Buried somewhere in whatever else Arena attempts to be is a stunningly accurate prediction of the current fandom culture and the backlash that still lands primarily against the passions of girls. Or maybe it was a reflection of the derision that Duran Duran’s fans–and, by extension, the band themselves–were facing at the time, exaggerated to dystopian sci-fi proportions. And then online culture, which further united the ranks of fangirls but also exacerbated the amount of abuse thrown at them, eventually caught up with this monstrous vision. Whatever the case, this might be why the film still resonates just as much as it infuriates over thirty years after its release.

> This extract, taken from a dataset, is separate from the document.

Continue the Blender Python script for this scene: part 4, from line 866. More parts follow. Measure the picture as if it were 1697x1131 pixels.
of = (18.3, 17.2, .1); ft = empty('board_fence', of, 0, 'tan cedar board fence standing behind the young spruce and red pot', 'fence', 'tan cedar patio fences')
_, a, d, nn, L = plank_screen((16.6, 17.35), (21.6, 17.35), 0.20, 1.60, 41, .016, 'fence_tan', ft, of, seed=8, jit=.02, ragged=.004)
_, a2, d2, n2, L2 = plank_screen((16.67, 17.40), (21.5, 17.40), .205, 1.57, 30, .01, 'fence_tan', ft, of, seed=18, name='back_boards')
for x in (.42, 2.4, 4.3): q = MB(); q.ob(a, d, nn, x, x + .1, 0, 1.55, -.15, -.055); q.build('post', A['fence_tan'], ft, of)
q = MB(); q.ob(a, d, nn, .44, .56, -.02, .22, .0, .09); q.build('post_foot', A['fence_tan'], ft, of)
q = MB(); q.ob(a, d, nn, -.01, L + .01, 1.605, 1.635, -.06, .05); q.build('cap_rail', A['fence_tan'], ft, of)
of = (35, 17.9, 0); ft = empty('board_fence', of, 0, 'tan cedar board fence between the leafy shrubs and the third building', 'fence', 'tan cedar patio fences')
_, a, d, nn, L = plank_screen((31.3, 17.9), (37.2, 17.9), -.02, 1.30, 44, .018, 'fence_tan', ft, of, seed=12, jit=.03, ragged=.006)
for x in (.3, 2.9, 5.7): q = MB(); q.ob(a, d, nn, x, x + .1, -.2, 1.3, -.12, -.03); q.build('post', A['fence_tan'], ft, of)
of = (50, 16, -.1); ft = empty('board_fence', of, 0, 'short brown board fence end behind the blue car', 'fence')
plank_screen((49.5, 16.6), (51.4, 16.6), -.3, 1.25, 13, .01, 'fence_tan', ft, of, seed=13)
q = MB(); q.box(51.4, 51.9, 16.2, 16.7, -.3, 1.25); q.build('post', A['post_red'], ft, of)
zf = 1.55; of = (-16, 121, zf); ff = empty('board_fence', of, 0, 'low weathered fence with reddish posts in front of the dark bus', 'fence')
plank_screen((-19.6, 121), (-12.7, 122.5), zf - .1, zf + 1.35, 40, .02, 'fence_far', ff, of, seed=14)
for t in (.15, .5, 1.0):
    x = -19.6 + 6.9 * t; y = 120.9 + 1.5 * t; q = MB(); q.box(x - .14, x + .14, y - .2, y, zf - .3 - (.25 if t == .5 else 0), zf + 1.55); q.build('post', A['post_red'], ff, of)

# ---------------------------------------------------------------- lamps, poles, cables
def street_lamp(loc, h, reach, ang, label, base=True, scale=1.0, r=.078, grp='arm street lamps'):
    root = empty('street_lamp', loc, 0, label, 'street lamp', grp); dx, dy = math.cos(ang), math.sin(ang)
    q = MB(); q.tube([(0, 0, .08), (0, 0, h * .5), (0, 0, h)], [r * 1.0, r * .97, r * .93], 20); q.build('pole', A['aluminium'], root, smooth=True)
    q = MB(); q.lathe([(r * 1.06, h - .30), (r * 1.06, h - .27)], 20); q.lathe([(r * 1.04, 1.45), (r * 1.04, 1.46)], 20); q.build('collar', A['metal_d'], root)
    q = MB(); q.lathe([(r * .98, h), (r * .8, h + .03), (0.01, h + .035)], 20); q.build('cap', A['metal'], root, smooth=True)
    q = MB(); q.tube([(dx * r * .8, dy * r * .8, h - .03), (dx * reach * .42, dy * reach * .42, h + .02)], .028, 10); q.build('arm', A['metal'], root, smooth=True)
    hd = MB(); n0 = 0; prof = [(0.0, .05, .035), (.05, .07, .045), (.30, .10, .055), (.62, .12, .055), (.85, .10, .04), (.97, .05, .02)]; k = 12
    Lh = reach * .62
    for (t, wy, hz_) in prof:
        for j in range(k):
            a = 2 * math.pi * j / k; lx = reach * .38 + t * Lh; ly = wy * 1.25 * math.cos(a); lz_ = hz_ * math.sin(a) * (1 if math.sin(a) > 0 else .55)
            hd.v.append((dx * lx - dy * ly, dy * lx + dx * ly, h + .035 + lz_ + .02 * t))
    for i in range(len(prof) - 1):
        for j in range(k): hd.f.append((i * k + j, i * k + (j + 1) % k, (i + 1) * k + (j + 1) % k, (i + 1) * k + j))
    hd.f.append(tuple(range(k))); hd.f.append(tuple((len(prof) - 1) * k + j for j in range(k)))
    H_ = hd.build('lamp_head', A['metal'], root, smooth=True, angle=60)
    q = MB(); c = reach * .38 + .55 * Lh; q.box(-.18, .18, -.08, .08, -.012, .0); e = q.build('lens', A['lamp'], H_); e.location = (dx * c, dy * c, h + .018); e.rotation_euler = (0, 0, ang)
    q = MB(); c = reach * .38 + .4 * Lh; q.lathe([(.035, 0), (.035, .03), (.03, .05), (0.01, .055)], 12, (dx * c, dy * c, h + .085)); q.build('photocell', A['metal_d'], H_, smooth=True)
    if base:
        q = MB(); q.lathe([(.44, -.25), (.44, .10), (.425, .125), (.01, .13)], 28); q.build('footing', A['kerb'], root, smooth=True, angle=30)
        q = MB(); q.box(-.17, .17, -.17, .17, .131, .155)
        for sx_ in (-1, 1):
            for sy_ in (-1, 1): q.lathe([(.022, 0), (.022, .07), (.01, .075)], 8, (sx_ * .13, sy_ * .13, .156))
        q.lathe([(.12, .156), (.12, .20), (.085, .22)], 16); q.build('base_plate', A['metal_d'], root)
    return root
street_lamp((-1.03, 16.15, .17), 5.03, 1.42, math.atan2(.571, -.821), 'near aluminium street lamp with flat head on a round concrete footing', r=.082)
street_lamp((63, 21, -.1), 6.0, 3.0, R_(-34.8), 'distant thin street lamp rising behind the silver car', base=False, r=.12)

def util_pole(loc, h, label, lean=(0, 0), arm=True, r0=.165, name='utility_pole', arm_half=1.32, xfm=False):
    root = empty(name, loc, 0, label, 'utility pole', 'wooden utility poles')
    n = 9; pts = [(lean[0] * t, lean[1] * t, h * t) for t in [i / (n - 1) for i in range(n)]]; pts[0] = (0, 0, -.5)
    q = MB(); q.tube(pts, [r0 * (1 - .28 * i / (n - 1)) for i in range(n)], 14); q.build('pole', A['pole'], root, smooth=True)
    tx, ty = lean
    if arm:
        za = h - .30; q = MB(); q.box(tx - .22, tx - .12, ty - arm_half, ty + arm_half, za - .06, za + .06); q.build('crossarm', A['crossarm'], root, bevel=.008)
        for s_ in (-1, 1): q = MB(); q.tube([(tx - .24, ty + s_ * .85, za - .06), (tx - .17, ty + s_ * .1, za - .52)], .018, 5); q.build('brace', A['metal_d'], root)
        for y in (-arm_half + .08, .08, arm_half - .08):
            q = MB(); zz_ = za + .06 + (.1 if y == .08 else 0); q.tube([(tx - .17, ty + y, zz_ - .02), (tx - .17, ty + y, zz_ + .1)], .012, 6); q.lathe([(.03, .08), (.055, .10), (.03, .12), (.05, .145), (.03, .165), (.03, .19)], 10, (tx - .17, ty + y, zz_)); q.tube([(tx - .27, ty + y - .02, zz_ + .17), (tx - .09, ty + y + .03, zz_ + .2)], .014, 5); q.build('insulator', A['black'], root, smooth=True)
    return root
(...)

There’s always some asshole who will tell anyone who’s not a t-shirt-clad, fist-pumping dude that they’re wrong and that their Duran Duran equivalent is empty trash. There’s always going to be some journalist who spends five minutes asking the objects of these obsessions how they reconciled their young, predominantly female fans’ admiration with their work, even while said devotees commit decades to analyzing it. But, on the other hand, fandom has never been and will never be powerless to fight back. If Arena is any indication, it can also set things on fire.